Tracey Emin Is Our New Favorite Artist

The other day, we told you about Hadley Freedom’s essay, “The New Confessional Journalism Turns Female Writers Into Tedious, Self-Hating Semi-Celebrities” in The Guardian. In it, the writer prattles on about how female-focused media run the same stories over and over where a women grapples with hating her thighs/ex-boyfriend/inability to have a relationship at all. I have to disagree with her, as I think sharing a personal story is one of the most powerful things you can do. Not every tale can have a happy ending—and if it doesn’t, is it not worth sharing? Sure, I sometimes get weary of hearing the same story told in the same way, but when a confessional story is sincere, striking, and well-told…nothing’s better. I am inspired by women who find fresh and unique ways to share their stories on the page or off. And that’s why I am so moved by British multi-media artist Tracey Emin’s exhibit, “Those Who Suffer Love,” now on display at London’s White Cube Gallery. Tracey tells her stories about sex and love in a visceral and tangible way. “Sex was what held me in bed and got me out of it again in the morning,” she says. Emin’s work reads almost like a diary—she sets the scene with “My Bed,” where we see a bed surrounded with “morning-after” clutter like condom wrappers and strewn clothing. Viewers—many of whom can no doubt relate to this scene—have the chance to project their own sordid sex tales onto the canvas of the bed.

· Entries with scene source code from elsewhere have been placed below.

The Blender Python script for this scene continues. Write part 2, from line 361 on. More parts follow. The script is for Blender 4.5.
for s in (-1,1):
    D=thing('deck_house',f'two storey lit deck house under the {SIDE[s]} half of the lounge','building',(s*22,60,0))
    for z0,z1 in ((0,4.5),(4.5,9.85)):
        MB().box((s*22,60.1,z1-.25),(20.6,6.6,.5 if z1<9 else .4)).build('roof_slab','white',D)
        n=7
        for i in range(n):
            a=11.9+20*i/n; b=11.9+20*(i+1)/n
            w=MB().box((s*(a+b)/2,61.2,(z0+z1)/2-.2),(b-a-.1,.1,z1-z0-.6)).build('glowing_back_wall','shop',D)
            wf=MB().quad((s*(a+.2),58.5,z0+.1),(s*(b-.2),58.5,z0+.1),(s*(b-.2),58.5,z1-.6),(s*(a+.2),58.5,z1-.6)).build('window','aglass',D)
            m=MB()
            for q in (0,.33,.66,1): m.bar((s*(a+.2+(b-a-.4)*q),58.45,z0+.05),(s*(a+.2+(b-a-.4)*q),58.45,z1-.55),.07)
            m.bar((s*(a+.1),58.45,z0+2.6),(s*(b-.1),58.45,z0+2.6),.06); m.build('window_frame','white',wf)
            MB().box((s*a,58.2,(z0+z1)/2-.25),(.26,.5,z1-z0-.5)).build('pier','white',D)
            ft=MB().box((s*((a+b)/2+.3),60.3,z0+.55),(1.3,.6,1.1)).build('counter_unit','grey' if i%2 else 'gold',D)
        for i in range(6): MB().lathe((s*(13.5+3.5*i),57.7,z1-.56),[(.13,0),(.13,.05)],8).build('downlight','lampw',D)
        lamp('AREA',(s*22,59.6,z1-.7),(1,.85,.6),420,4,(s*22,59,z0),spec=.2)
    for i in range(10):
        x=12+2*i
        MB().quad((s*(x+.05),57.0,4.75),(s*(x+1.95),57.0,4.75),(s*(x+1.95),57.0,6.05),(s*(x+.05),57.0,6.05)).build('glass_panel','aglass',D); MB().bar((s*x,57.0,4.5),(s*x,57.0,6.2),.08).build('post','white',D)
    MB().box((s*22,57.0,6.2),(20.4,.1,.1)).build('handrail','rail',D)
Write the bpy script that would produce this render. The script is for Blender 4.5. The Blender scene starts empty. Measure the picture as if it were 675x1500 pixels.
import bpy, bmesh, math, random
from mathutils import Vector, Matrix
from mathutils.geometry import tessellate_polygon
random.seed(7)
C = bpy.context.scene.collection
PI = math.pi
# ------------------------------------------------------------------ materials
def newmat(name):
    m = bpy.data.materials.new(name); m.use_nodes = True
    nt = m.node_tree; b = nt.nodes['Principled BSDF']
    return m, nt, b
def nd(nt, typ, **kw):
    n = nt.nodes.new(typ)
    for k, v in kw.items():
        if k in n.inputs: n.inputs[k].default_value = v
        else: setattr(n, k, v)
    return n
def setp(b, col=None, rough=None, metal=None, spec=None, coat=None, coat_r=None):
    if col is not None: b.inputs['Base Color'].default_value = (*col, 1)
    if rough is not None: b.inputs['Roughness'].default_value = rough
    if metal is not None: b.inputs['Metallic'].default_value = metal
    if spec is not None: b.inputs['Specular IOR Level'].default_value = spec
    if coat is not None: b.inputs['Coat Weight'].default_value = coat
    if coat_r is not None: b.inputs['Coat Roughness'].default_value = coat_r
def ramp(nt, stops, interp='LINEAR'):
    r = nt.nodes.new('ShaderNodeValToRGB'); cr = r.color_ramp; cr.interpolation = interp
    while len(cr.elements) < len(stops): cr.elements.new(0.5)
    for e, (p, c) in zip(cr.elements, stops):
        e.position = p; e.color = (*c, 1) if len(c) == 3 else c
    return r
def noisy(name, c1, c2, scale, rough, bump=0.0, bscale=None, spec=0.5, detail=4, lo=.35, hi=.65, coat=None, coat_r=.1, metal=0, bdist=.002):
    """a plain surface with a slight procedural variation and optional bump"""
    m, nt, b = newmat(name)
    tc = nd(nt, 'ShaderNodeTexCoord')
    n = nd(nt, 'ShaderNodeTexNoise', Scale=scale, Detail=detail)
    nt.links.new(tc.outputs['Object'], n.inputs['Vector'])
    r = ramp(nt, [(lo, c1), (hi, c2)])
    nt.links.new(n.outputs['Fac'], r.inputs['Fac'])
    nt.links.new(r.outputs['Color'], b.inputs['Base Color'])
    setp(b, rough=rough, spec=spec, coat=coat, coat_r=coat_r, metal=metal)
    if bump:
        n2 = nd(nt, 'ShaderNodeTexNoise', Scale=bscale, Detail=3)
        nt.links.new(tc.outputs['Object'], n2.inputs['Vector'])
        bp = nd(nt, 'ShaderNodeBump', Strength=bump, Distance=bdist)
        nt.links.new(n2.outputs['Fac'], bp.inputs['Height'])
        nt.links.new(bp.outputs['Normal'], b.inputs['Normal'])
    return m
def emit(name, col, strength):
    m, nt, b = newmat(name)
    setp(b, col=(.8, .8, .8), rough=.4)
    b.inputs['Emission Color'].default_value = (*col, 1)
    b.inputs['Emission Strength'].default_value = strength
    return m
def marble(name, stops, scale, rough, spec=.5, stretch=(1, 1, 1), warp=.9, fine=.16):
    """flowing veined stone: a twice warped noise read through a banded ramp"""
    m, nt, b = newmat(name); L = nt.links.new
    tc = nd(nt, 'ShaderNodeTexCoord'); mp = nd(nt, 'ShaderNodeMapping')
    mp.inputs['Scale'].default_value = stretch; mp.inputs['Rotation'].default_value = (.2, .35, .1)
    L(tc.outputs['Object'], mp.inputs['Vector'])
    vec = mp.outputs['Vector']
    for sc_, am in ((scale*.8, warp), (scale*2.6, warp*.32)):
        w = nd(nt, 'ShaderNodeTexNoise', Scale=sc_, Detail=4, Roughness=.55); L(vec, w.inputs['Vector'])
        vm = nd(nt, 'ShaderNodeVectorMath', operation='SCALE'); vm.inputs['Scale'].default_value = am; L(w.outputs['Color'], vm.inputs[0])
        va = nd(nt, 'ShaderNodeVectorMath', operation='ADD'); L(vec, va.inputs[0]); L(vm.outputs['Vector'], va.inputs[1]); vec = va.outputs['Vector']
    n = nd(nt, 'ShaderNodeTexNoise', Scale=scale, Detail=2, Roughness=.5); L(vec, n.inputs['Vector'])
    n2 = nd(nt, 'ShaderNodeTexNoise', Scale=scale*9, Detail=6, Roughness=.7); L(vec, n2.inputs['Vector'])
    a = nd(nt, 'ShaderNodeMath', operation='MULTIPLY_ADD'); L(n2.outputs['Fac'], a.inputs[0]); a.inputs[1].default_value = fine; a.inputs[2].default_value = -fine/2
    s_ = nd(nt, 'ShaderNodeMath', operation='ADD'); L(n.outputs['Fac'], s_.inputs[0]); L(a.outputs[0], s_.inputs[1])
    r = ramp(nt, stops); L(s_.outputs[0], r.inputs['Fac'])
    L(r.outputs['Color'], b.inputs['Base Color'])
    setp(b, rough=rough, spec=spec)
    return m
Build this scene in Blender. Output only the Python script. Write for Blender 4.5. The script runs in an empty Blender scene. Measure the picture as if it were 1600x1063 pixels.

In “I Became Greedy, I Asked You to Love Me,” a pink neon light illuminates one searing sentence scrawled in cursive: “Oh Christ, I just wanted you to f**k me and then I became greedy, I asked you to love me.” And then there’s my favorite piece, “Everyone I Have Ever Slept With: 1963-1995,” which was re-created by other artists just for the exhibit after it was destroyed in a fire. In it, Emin lists all of her bedfellows’ colorful names inside a giant tent—she even includes Grandma. [The Guardian]

We don’t need less female confessional pieces; we need more ladies like Tracy Emin who can find new ways to share her story.